• Task requirements:
Locate and copy each line in the data that contains the word "scene".

• Raw data:
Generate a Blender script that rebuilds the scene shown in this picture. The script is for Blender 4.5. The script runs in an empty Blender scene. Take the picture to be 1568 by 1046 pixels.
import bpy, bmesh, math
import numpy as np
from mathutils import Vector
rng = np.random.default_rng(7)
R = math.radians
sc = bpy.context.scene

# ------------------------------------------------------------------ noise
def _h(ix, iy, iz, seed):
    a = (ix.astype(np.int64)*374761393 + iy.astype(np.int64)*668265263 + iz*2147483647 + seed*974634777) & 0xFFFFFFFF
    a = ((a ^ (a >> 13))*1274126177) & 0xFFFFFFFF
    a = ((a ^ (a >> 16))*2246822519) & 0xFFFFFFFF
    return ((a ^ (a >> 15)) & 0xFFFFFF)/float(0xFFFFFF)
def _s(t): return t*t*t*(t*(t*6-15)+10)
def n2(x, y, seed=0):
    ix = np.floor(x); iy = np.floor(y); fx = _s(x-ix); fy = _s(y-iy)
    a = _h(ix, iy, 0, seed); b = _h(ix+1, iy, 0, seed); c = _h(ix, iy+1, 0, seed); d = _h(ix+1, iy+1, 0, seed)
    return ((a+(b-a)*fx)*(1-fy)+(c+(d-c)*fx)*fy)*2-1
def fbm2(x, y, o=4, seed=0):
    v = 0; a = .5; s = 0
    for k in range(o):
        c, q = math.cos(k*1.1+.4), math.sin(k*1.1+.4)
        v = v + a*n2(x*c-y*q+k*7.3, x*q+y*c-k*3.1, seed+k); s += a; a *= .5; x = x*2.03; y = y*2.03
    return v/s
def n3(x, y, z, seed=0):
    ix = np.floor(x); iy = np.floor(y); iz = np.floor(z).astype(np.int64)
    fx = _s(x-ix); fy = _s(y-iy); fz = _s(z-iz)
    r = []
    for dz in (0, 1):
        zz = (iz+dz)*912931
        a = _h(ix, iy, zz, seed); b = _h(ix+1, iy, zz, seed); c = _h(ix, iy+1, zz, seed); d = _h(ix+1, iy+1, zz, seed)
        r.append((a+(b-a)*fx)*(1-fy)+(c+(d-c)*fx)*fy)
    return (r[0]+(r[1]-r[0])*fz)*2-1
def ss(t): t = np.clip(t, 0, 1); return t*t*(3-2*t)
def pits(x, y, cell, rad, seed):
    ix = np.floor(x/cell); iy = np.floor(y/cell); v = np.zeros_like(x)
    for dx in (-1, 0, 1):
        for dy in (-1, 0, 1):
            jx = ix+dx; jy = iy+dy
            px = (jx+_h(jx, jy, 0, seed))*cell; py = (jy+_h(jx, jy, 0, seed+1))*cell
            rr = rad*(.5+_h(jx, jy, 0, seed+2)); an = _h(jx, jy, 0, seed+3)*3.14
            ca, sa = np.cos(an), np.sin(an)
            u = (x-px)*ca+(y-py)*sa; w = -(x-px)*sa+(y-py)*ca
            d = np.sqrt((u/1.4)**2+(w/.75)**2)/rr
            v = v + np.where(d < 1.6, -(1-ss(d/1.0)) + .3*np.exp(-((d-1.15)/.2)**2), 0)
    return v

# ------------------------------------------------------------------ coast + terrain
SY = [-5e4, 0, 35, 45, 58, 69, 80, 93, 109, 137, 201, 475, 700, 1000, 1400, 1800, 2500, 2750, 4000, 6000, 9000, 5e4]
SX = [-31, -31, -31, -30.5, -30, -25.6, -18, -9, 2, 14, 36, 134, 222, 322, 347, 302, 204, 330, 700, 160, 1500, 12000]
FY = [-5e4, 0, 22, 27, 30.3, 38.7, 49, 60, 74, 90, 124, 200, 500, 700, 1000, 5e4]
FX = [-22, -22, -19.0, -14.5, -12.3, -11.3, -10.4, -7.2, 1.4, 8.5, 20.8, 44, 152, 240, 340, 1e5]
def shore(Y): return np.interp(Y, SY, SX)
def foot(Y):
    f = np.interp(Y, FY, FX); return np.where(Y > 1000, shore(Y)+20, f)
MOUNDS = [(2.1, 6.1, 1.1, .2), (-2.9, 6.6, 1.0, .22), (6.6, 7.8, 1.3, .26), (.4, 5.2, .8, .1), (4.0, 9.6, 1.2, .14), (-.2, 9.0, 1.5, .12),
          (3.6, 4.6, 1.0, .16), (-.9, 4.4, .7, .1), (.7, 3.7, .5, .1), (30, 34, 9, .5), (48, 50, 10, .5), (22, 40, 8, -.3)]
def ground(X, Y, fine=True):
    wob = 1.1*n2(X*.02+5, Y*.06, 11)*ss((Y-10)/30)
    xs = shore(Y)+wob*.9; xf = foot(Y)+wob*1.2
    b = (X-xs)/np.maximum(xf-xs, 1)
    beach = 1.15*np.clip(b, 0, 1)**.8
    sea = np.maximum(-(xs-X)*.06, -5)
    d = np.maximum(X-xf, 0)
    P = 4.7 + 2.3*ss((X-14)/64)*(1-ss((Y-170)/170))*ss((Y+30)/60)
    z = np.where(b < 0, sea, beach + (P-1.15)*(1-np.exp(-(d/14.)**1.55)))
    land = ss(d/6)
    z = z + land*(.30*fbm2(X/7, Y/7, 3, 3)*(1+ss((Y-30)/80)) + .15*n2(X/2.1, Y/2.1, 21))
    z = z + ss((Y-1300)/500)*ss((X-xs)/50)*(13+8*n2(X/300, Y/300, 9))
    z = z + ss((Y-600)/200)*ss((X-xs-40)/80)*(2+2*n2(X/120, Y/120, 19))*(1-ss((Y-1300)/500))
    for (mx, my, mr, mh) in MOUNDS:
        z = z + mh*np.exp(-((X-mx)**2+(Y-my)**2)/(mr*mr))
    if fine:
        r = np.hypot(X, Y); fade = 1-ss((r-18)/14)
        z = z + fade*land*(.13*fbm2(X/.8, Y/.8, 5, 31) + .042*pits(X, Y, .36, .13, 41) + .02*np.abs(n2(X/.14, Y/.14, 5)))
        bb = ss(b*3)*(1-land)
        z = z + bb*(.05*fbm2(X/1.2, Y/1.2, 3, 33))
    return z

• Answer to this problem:
Generate a Blender script that rebuilds the scene shown in this picture. The script is for Blender 4.5. The script runs in an empty Blender scene. Take the picture to be 1568 by 1046 pixels.
sc = bpy.context.scene